Step 5: Understand Implementation, Integration, Training, and Support Options
Even if a top-three production planning software package has all the right features, it might not be available in a format that’s acceptable to your company’s IT department. Or, your preferred package might not integrate with your ERP system in an "out of the box" fashion. These questions, along with the availability of training and support, are critical considerations for every organization. For example, even if a solution doesn’t have instant integration with your company’s ERP, it doesn’t mean that option is off the table. It only means that you’ll need to understand the cost to integrate them and decide if that price tag is worth it, given the expected gains. Including the implementation, integration, training, and support options and their costs is a key component of the software decision-making process.
When to Hire a Production Scheduling Software Expert
Most production planning professionals don’t have software implementation experience.

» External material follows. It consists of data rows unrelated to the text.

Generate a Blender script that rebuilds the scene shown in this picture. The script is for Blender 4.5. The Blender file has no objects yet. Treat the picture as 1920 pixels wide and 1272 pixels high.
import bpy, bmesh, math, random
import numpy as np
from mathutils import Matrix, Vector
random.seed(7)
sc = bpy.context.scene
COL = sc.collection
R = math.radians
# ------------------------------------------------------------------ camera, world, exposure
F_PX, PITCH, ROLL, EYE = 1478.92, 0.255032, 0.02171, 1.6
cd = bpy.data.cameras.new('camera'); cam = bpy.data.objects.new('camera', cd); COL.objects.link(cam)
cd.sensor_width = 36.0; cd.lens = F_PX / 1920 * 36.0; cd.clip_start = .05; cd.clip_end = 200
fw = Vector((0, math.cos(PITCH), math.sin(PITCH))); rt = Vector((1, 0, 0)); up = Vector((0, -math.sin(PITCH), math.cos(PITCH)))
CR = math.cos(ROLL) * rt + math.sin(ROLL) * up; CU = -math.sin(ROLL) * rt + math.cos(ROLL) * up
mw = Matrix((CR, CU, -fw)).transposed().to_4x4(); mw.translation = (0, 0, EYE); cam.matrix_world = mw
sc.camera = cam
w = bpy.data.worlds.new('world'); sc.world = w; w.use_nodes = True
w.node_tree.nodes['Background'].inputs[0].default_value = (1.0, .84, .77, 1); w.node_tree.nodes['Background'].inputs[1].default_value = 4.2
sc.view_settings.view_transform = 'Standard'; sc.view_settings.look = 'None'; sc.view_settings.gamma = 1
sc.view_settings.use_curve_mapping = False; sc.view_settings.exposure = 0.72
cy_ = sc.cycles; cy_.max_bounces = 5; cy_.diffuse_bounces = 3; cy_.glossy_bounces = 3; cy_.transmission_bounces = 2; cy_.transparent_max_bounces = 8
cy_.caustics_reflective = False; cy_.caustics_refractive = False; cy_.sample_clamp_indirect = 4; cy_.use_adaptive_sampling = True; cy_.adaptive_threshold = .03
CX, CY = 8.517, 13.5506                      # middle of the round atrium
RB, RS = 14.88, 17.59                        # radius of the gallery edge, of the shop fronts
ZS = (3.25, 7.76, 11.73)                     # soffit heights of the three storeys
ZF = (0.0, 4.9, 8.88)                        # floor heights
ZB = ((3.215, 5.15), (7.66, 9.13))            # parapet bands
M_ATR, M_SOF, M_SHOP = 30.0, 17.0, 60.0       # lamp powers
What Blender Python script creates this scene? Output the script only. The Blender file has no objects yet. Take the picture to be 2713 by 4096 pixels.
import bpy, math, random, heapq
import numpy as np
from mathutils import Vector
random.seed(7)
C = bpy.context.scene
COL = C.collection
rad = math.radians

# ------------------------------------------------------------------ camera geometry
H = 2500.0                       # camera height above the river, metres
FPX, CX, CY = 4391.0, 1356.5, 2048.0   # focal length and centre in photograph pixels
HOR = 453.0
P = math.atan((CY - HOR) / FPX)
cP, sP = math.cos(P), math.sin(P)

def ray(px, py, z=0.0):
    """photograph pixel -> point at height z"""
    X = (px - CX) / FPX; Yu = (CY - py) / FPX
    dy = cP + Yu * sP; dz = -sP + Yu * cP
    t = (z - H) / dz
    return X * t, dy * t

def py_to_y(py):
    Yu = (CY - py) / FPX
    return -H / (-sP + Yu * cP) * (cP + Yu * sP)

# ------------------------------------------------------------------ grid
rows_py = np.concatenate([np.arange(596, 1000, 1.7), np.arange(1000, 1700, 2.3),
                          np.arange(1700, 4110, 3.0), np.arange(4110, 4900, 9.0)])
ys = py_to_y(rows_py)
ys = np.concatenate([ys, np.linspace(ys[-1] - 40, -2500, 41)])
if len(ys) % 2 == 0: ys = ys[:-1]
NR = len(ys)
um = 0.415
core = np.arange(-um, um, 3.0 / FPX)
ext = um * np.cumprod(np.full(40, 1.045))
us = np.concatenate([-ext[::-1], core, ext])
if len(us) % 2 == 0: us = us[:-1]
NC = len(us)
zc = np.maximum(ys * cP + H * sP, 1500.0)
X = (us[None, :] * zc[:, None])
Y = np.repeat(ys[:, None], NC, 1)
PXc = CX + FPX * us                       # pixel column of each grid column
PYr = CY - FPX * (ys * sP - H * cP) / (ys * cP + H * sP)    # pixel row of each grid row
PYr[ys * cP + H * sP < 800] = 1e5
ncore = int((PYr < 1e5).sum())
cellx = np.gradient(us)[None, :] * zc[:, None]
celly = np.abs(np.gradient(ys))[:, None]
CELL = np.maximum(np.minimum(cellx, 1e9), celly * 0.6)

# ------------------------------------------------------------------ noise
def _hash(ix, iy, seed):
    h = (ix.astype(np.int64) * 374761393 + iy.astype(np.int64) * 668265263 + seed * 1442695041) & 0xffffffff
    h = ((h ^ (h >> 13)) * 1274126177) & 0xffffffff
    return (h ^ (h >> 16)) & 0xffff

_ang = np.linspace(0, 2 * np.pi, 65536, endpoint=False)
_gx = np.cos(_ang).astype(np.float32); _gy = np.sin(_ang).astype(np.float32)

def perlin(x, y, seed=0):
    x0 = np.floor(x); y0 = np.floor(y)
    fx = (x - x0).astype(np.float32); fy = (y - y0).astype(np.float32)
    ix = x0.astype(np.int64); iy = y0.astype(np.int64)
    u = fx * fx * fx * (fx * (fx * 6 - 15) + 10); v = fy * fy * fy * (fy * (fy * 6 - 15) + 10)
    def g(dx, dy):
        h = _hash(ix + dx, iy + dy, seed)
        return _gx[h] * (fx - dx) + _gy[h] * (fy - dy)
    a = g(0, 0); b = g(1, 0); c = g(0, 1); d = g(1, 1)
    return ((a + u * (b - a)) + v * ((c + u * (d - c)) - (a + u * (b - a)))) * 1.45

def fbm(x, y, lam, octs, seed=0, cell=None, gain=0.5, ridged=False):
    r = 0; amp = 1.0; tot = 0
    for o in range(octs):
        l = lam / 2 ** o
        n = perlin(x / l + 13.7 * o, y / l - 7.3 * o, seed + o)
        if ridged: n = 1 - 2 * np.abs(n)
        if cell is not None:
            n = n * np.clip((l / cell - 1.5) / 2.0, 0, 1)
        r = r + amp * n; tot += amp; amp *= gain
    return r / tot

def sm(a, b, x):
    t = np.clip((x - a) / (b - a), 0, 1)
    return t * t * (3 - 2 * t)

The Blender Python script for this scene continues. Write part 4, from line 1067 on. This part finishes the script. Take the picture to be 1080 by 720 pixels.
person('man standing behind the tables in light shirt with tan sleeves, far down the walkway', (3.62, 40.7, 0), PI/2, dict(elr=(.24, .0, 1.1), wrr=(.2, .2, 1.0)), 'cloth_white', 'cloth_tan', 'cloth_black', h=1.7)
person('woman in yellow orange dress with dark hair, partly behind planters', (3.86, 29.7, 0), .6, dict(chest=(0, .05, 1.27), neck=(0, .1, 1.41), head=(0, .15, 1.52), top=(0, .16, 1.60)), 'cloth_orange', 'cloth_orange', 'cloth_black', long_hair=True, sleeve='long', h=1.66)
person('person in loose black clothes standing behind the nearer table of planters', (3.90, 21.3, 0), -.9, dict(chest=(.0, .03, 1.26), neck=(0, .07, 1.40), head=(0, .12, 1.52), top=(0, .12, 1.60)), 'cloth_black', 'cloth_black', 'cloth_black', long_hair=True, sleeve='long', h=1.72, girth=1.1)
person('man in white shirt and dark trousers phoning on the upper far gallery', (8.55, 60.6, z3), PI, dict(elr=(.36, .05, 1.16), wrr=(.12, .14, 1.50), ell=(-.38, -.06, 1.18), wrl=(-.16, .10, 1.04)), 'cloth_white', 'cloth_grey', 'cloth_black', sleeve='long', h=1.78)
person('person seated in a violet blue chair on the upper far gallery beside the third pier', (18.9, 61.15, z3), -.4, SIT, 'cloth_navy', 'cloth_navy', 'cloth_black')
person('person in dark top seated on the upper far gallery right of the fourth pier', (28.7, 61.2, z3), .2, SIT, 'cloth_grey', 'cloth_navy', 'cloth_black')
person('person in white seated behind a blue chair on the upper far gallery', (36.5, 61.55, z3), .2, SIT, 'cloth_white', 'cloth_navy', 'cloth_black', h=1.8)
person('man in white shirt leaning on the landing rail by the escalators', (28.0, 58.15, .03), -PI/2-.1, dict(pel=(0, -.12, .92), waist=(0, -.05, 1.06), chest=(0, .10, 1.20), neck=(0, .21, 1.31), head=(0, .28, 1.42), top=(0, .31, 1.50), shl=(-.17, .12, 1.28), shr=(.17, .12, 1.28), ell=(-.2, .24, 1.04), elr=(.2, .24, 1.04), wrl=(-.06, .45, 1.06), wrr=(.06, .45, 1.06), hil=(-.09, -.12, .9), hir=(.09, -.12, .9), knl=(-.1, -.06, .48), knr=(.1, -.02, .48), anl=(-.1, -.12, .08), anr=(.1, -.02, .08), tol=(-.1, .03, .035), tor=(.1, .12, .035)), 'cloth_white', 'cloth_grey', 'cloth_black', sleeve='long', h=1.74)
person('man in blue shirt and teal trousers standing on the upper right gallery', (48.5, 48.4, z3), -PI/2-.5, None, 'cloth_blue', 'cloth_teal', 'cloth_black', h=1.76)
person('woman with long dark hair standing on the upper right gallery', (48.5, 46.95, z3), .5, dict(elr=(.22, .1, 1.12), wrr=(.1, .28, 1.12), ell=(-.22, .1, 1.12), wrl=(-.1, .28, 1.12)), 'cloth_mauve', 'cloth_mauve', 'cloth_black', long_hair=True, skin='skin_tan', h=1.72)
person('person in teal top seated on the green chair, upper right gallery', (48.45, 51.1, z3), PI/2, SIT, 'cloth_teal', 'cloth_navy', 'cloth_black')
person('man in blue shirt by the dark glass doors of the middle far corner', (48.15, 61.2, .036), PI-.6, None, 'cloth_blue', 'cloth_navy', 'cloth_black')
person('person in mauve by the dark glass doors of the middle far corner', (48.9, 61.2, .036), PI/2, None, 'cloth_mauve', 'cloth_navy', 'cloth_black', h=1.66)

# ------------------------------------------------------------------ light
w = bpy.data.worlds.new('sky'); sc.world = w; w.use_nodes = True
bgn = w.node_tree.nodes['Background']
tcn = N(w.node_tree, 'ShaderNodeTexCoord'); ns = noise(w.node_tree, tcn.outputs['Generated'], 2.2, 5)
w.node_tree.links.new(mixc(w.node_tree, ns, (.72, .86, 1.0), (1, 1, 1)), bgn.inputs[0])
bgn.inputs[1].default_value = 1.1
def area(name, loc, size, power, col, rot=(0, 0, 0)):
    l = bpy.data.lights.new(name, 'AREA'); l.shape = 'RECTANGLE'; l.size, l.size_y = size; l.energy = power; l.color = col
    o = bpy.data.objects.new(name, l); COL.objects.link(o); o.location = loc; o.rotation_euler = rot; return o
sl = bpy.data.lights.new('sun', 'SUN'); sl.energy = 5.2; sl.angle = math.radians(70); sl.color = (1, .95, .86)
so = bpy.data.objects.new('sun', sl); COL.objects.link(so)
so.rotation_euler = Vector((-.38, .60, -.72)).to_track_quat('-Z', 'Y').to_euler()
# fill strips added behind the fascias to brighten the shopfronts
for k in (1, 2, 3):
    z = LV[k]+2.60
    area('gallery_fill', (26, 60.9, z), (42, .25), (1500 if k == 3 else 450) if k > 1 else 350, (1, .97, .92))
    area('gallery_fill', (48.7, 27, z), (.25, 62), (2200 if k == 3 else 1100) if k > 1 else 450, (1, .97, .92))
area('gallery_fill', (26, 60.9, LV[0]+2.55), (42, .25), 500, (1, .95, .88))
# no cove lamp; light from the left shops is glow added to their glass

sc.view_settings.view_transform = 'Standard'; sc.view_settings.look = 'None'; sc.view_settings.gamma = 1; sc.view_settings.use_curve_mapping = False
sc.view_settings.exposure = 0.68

Even companies with a robust operations technology team may need help implementing a smart manufacturing like production scheduling. This is where a systems implementation and integration consulting company can help you make progress faster, ensure the solution and the data works for your team as required, and that your company gets the results it expects for the investment. Furthermore, the right systems integrator will have more than just the technical muscle to implement production scheduling software: it will have proven strength to understand your business objectives, help you decide if production scheduling software is right for your business, related industry experience, proven project management best practices and tools, and depth of expertise to capture and apply data from a wide variety of disparate sources.
The best consulting firms have a strict vendor-agnostic posture to bring unbiased, independent thinking to client projects. Ultimately, a consulting firm with experience across many planning and scheduling platforms can help you view your situation through a fresh lens. The ideal consulting partner will go beyond helping you choose the best production scheduling software for your manufacturing company and provide expert implementation and integration services for your new system.